--- What you are asked to do ---
Tally how many lines hold the string "high". Your reply should be that number alone.

--- Record list ---
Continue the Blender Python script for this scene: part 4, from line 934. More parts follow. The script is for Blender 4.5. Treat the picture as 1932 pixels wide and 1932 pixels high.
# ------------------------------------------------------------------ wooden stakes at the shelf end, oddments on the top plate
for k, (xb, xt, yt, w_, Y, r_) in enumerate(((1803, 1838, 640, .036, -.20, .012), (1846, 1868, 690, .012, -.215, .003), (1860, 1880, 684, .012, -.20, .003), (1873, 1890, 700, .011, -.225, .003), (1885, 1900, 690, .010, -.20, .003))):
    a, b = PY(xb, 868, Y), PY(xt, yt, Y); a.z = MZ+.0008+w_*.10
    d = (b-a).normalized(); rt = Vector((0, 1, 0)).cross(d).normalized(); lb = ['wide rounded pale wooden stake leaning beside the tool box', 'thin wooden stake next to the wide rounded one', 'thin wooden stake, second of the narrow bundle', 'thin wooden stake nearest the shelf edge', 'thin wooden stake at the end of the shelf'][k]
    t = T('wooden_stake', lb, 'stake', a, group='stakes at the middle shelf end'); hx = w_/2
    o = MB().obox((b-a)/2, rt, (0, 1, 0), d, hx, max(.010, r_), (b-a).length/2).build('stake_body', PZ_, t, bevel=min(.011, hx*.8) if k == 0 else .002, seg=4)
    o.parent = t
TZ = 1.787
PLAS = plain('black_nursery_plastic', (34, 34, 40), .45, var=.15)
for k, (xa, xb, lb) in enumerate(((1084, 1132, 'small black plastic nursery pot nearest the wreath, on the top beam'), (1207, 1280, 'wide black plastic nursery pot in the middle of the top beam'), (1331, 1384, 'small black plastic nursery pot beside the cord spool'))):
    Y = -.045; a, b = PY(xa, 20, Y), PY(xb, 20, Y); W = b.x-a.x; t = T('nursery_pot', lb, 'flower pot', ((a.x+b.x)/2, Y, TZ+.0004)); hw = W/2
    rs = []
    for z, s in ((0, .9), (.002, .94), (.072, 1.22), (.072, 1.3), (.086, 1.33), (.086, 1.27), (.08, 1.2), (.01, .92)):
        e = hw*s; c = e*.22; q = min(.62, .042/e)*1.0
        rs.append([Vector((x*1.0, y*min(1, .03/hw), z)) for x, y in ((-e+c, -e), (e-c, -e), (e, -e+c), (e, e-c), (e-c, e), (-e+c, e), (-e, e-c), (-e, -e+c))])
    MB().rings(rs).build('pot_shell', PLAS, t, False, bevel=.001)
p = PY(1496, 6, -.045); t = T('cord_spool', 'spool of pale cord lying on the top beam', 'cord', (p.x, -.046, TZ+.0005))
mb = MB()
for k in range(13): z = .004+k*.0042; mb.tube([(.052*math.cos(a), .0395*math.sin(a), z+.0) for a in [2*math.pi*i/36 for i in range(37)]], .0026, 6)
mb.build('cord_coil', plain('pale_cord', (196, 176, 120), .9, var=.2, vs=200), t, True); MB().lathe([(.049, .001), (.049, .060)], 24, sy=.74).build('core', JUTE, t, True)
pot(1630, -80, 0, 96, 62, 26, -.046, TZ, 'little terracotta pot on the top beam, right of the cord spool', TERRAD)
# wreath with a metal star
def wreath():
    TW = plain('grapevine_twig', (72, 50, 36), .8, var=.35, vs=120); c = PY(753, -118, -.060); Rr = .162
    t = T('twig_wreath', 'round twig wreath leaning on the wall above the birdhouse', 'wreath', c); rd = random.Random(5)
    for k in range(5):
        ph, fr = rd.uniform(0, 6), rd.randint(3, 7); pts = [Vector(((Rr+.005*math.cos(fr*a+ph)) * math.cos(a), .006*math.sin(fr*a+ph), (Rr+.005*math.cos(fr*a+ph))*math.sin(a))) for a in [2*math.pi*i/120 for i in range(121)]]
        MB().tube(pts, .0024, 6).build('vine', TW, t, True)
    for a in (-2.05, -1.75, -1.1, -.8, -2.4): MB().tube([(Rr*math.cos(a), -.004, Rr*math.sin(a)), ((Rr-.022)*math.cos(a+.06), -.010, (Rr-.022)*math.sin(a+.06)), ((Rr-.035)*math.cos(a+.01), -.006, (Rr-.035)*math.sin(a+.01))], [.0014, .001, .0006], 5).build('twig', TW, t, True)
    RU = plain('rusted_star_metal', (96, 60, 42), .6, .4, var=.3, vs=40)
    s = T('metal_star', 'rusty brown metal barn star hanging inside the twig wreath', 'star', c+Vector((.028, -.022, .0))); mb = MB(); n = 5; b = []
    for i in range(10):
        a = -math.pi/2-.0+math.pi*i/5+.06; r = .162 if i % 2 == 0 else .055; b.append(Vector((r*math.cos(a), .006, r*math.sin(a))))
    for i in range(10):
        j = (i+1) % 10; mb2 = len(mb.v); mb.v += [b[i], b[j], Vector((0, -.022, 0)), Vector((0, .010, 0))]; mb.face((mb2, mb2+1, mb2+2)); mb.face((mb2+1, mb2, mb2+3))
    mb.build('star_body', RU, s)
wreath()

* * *

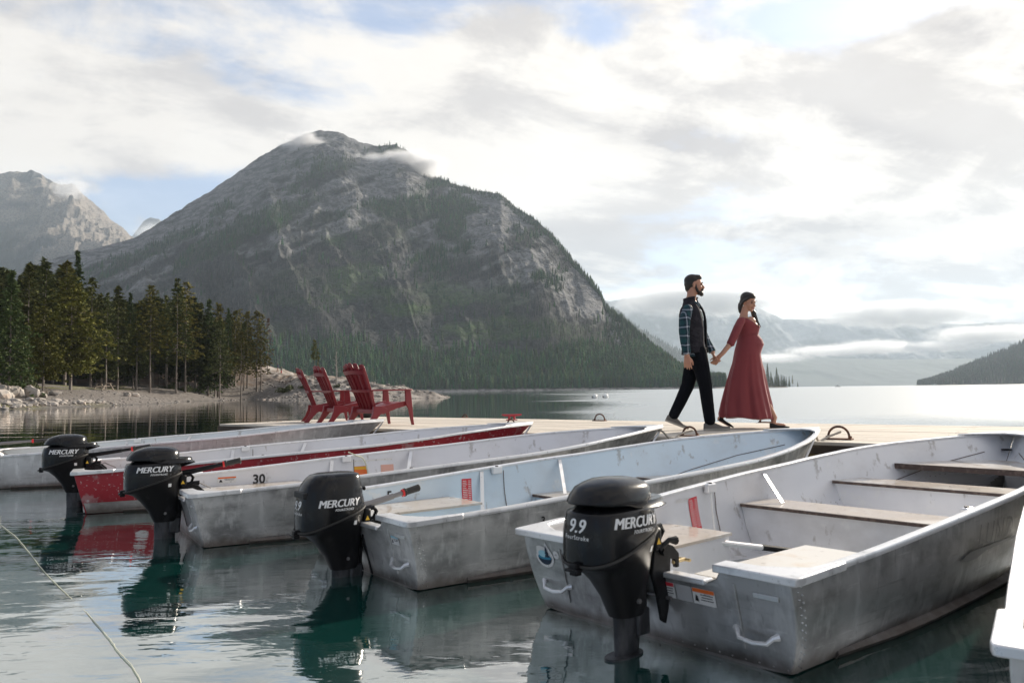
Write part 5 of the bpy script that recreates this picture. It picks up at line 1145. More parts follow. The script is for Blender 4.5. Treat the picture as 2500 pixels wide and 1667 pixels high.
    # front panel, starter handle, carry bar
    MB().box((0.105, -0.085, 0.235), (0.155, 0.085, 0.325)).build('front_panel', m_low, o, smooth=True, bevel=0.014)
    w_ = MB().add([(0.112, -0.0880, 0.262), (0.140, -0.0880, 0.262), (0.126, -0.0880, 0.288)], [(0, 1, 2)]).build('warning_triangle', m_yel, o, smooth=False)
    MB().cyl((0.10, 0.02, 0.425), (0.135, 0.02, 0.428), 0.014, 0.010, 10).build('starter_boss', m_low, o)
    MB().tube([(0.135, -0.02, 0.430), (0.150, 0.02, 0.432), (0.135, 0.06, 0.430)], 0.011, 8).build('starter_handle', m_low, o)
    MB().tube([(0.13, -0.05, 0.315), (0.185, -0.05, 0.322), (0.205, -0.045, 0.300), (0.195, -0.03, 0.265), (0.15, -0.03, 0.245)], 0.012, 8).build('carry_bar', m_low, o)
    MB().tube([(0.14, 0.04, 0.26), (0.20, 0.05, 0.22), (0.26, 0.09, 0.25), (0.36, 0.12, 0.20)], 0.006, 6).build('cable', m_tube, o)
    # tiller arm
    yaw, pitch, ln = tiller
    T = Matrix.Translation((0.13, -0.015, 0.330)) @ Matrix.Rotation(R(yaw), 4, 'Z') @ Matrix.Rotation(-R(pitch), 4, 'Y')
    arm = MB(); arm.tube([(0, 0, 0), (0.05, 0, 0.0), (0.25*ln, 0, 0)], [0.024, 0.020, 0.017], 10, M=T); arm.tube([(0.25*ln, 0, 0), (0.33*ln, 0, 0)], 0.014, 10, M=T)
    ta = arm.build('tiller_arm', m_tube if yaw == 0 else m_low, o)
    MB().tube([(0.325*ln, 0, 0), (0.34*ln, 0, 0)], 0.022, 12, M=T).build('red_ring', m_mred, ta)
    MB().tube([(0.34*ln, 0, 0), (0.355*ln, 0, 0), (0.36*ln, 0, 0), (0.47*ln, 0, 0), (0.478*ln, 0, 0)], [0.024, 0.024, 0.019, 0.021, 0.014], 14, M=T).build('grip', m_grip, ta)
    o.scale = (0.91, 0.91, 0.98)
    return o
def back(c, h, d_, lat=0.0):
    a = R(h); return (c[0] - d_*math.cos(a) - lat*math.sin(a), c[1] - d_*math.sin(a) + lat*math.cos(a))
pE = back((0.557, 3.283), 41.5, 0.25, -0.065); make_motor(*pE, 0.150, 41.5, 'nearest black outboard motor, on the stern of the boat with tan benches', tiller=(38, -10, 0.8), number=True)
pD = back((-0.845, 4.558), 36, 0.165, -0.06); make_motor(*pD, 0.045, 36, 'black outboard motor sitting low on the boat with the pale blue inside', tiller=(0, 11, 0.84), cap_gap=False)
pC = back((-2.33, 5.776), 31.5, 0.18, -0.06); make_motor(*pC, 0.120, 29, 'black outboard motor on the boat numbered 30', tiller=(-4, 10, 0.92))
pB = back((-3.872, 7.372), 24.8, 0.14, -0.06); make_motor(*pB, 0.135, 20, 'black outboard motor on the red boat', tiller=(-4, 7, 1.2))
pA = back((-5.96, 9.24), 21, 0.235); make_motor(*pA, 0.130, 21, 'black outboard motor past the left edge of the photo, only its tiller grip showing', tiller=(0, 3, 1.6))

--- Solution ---
2